Saturday, August 29, 2015

Bon Appetempt

Bon Appetempt
Amelia Morris

Bon Appetempt: A Coming-of-Age Story (with Recipes!)

Genre: Memoir

Summary (from Goodreads): When Amelia Morris saw a towering, beautiful chocolate cake in Bon Appétit and took the recipe home to recreate it for a Christmas day brunch she was hosting, it resulted in a terrible (but tasty) mess that had to be served in an oversize bowl. It was also a revelation. Both delicious and damaged, it seemed a physical metaphor for the many curious and unexpected situations she's found herself in throughout her life, from her brief career as a six-year-old wrestler to her Brady Bunch-style family (minus the housekeeper and the familial harmony) to her ill-fated twenty-something job at the School of Rock in Los Angeles. 

As a way to bring order to chaos and in search of a more meaningful lifestyle, she finds herself more and more at home in the kitchen, where she begins to learn that even if the results of her culinary efforts fall well short of the standard set by glossy food magazines, they can still bring satisfaction (and sustenance) to her and her family and friends. 

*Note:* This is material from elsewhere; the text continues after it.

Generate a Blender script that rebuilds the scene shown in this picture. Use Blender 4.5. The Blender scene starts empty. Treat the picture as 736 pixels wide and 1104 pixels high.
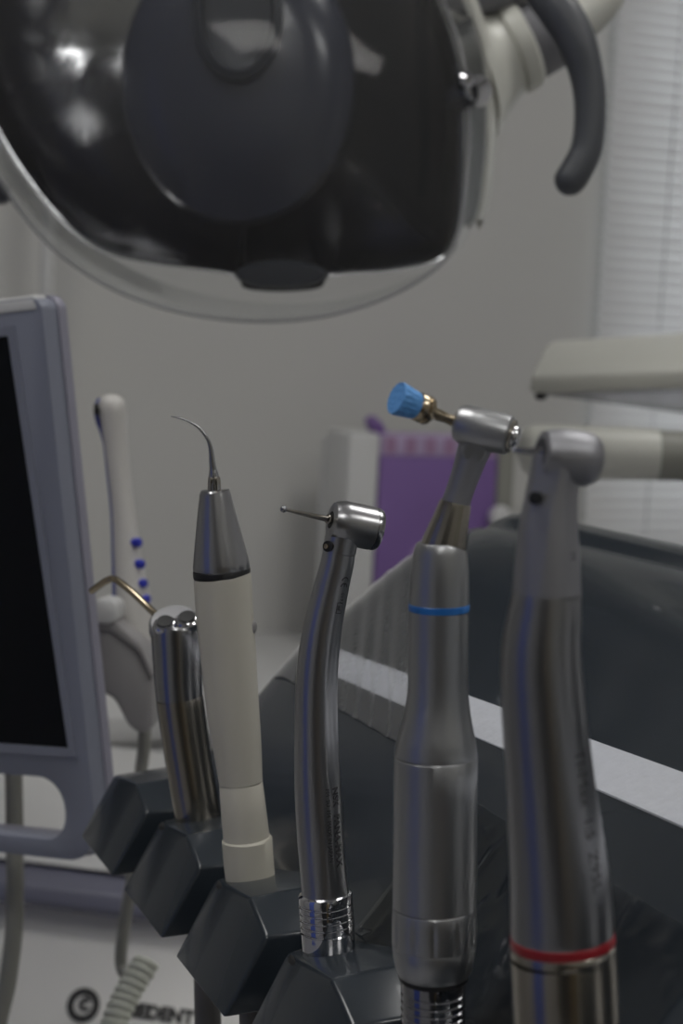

Full of hilarious observations about food, family, unemployment, romance, and the extremes of modern L.A., and featuring recipes as basic as Toasted Cheerios and as advanced as gâteau de crêpes, BON APPÉTEMPT is sure to resonate with anyone who has tried and failed, and been all the better for it.

 
Review:  I don't even really remember this book, so perhaps I should take a star away for not being memorable. I thought this was a fictional chick-lit type of story, and was a little surprised to find that it was actually a memoir.  Becky, I don't think you'd like this type of memoir though, because the author is basically an ordinary person who started a food blog and then decided to write a memoir.  Some of her stories were funny, some were moving, some were entertaining, but it was mostly a story about her trying to find herself amidst dead-end jobs in LA.  The summary is a little deceitful because she doesn't describe all that many failed attempts at cooking, which would maybe have been fun to read about.